Smartphone !? Those guys would be lucky to have a hard-wired landline phone in their houses. I learned the machinist trade in large part from German immigrants. You did not sit when working. You did not stand still. You learned the work ethic if you did not have it already, or you were out the door and gone. You also learned thrift, and you learned to do a job right even if it seemed inconsequential or something that "did not matter". Details were everything, and whether you were deburring parts with a three-corner scraper ( 1960's, pre fancy de-burring tools), or driving screws to hold a cover plate, you made sure the job was done right or the old foreman would be on you, hollering and maybe giving you his elbow in your ribs. This was in the USA, not in Germany, but those guys had brought their skills, discipline and work ethic with them when they arrived in NYC. I was a kid, and they saw something in my to bring along, and they did. Tell a young person of today that the foreman or journeyman will be hollering at them if they do not "get it" on the third try, or that they have to be at their work station when working hours start (not going thru the clock 1 minute ahead of starting time), and that they can't text, take cell phone calls, or bring their fancy coffee onto the shop floor... and tell a young person they might just get a half-serious cuff in the shoulder or an elbow in the ribs and a yelling-at, and see where that gets you.

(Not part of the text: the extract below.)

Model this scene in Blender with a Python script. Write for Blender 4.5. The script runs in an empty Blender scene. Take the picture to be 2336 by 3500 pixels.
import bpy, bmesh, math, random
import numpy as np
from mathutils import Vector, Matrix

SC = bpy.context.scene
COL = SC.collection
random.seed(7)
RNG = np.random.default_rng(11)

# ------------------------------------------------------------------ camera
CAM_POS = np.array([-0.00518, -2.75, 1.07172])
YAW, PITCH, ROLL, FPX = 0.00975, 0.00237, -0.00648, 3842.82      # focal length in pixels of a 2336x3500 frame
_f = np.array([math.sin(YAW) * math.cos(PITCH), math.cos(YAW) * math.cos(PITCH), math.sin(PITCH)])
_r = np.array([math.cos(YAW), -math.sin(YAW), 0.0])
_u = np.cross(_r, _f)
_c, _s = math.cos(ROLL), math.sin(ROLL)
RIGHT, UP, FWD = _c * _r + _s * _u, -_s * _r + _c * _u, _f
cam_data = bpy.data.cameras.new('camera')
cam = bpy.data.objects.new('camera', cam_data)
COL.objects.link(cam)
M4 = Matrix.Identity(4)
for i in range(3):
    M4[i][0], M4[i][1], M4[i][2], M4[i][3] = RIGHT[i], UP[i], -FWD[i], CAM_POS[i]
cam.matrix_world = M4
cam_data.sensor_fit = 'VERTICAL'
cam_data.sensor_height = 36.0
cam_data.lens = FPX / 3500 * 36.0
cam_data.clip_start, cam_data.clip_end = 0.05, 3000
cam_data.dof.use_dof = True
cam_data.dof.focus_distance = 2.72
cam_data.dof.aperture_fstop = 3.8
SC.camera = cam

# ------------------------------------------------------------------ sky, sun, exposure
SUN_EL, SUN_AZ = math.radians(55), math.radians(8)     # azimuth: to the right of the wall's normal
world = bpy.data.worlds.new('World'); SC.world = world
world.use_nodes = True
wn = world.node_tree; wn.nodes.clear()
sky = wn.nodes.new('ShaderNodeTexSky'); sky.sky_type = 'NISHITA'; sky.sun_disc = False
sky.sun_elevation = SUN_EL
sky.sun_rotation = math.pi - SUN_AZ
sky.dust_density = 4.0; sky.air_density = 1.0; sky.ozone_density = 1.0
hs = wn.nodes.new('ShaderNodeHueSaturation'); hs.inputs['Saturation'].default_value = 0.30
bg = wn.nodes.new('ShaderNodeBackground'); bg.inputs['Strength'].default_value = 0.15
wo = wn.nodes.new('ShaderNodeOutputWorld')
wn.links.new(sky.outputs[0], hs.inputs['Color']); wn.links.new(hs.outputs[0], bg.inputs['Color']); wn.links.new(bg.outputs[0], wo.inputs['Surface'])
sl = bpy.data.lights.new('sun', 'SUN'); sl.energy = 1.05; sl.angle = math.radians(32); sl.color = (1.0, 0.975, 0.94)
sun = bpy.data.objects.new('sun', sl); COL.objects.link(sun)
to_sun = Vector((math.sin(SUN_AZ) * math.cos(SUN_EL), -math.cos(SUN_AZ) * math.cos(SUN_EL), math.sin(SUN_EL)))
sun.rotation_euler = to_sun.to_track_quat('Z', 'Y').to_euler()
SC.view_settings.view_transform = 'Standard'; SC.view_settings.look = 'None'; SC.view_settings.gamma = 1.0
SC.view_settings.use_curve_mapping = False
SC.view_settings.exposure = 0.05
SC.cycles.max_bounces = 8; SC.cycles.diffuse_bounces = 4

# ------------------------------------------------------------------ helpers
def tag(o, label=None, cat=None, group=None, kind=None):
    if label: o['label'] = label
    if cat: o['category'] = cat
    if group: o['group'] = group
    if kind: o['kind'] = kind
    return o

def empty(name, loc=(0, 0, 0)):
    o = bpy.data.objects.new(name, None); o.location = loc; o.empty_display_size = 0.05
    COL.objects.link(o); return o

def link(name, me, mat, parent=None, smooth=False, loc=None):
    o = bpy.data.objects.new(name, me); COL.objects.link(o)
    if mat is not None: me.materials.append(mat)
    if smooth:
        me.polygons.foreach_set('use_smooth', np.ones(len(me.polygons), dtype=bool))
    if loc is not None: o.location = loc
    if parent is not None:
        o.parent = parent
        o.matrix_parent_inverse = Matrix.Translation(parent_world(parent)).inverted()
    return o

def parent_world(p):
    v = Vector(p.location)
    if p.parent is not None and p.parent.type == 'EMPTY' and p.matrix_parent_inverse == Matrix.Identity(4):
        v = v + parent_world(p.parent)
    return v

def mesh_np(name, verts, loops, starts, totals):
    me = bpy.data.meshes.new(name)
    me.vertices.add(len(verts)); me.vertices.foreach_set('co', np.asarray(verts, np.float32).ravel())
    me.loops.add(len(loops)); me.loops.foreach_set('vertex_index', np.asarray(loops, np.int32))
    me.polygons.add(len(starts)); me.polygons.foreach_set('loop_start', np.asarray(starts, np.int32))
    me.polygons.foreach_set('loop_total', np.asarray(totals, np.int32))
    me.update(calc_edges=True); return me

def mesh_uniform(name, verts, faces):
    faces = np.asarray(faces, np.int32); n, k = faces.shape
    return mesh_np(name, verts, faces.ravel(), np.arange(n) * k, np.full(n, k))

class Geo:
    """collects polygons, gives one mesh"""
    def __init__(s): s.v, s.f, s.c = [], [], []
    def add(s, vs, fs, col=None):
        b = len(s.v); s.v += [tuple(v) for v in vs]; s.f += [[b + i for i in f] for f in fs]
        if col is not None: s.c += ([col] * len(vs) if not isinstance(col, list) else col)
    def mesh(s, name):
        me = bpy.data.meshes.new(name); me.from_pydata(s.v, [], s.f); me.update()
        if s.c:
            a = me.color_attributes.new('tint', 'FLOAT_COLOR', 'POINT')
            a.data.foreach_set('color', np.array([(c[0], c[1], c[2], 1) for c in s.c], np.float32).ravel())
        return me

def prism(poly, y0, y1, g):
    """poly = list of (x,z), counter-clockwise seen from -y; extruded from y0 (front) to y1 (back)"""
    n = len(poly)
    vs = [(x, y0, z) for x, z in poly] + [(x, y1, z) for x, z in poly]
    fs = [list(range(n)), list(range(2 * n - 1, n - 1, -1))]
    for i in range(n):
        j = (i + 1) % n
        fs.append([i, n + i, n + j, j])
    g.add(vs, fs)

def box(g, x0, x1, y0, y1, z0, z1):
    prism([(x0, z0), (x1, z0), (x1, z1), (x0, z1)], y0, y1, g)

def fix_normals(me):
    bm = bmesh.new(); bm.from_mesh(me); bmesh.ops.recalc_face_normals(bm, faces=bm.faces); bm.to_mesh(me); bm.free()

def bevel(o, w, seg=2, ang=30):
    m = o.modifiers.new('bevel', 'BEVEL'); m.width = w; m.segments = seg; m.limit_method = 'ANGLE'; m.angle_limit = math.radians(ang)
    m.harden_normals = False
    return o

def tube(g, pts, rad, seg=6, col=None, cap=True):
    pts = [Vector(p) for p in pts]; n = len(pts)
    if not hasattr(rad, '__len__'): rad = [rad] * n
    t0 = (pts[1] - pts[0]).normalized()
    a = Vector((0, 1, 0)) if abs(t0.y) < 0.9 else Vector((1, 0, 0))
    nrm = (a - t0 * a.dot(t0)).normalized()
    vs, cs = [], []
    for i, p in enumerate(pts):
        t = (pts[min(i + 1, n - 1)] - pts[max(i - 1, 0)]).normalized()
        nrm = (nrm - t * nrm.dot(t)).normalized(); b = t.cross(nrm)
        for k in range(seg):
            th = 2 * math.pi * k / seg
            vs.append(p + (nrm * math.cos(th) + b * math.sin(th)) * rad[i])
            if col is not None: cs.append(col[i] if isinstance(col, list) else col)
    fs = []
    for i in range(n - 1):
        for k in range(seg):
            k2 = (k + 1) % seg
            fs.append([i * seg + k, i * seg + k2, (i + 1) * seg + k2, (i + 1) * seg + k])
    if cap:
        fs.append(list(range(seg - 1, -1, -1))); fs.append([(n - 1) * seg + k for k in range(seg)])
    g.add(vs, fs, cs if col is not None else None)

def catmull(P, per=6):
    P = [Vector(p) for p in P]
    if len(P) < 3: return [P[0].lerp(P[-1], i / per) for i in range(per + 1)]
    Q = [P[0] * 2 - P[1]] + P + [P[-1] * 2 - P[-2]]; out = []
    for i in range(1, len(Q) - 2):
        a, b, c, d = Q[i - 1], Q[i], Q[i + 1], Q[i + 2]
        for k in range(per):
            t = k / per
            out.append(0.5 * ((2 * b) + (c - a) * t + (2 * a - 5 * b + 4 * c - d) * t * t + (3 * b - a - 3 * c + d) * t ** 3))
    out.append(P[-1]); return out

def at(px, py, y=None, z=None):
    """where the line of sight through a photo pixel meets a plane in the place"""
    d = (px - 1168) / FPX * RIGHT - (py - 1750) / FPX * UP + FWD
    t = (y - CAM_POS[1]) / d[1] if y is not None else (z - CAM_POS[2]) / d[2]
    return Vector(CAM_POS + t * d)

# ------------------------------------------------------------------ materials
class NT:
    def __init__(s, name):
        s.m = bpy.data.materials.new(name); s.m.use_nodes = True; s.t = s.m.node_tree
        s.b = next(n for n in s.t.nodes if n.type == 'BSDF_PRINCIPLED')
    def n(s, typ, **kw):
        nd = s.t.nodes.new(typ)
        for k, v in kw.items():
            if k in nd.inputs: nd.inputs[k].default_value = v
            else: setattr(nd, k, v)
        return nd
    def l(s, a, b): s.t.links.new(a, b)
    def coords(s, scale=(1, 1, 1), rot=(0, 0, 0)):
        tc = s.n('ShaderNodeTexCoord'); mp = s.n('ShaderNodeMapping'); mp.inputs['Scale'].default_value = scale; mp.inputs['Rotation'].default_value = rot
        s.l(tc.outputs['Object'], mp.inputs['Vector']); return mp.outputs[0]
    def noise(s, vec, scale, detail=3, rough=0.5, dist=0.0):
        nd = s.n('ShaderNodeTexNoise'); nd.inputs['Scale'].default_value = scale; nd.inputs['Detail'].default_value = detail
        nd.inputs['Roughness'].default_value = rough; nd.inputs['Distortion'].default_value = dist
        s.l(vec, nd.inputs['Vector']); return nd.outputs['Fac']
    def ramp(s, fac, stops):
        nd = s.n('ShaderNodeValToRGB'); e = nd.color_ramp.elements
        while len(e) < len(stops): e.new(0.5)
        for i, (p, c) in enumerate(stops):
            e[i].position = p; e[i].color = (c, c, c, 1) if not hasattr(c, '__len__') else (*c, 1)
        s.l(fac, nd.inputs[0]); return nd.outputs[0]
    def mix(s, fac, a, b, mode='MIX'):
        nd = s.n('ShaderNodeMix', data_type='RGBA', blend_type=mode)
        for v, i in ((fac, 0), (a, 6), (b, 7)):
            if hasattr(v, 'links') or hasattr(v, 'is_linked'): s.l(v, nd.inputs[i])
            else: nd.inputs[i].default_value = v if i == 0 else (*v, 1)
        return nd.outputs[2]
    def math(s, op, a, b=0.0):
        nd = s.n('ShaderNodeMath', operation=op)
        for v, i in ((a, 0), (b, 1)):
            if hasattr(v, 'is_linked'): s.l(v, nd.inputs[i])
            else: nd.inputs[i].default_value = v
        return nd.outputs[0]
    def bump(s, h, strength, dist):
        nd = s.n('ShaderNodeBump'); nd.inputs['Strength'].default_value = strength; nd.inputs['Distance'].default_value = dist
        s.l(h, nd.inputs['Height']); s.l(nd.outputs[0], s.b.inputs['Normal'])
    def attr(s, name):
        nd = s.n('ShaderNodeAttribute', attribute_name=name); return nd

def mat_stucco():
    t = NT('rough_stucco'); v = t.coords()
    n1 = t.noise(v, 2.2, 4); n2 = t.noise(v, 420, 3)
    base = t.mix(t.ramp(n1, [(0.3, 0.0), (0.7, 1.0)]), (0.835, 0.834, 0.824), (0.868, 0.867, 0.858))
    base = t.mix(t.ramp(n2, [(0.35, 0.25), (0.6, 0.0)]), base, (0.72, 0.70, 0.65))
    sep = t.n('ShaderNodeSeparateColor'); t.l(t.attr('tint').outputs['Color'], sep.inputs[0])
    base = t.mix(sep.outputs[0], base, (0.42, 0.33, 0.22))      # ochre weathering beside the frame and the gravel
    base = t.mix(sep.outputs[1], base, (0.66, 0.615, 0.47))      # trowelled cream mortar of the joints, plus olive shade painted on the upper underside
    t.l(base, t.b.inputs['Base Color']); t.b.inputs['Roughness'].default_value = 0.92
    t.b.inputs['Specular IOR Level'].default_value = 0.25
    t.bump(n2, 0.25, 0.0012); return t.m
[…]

I was a kid of about 15 when I started working for German immigrant machinists, and I came from a household where the work ethic was summed up by my father: "You get in line, do what you're told, keep your nose clean, pay your dues and don't cut the line (try for special treatment or whine)". The first morning on the job in the shop, I had walked nearly 1 mile to the subway station in Brooklyn, ridden subways from Brooklyn to 42nd Street in Manhattan (Times Square) and changed for a train out to Long Island City, in the borough of Queens, where the machine shop was. Maybe 45 minute-1 hour on the subways, plus the walks to and from the stations at each end. I had left the house way early since we started work at 7 AM, so no breakfast. I remember when the catering truck arrived at 9 AM, and I was so happy to get a container of coffee and a buttered hard roll. The foreman rang bells and blew air whistles to signal starts and stops of work, lunch and breaks. I had brought a lunch, so was Ok in the department. At about 1:30, the foreman rang a gong, and all the machinists filed out of the shop for afternoon break. The foreman stopped me and handed me a "brown glass quart" of beer. He explained that in Germany, this was their custom (he and his cohorts had come to the USA in 1923 fleeing a runaway inflation and hard times in Germany). I was 15, handed a quart of beer, and bracing up against the brick wall of the machine shop with the foreman and the other machinists, felt like the biggest man around. I learned the basics of the machinist trade from those men, learned to work, and learned to speak a workingman's German in the bargain.
The men in the stone cutting youtube may as well have been relatives or neighbors to the men who emigrated to the USA and taught me the machinist trade. Quiet, strong sense of values and "place", methodical, hard working with infinite patience and eyes for detail would be a good way to sum them up. Whenever I pick up a file or three-corner scraper, I think of old Max and the machinists who took a 15 year old kid on for a summer job and taught him the machinist trade and so much more over the next few years when I could work part time and summers with them. The old foreman, when he was hollering at me about taking too long on a job, or similar, would call me
"herr Meister". Now, my buddy's father- a German immigrant woodworker- calls me "Herr Meister" as a term of respect when we raise a beer together. Now, also, I am starting a nephew in the machine shops, and will be working part time (so much for "retirement") alongside him at some points. Seeing the men in the quarry brought back a lot of memories of the oldtime immigrant machinists I worked with. Basic, solid people working at their trades having served some substantial apprenticeships, and having very solid values and principals.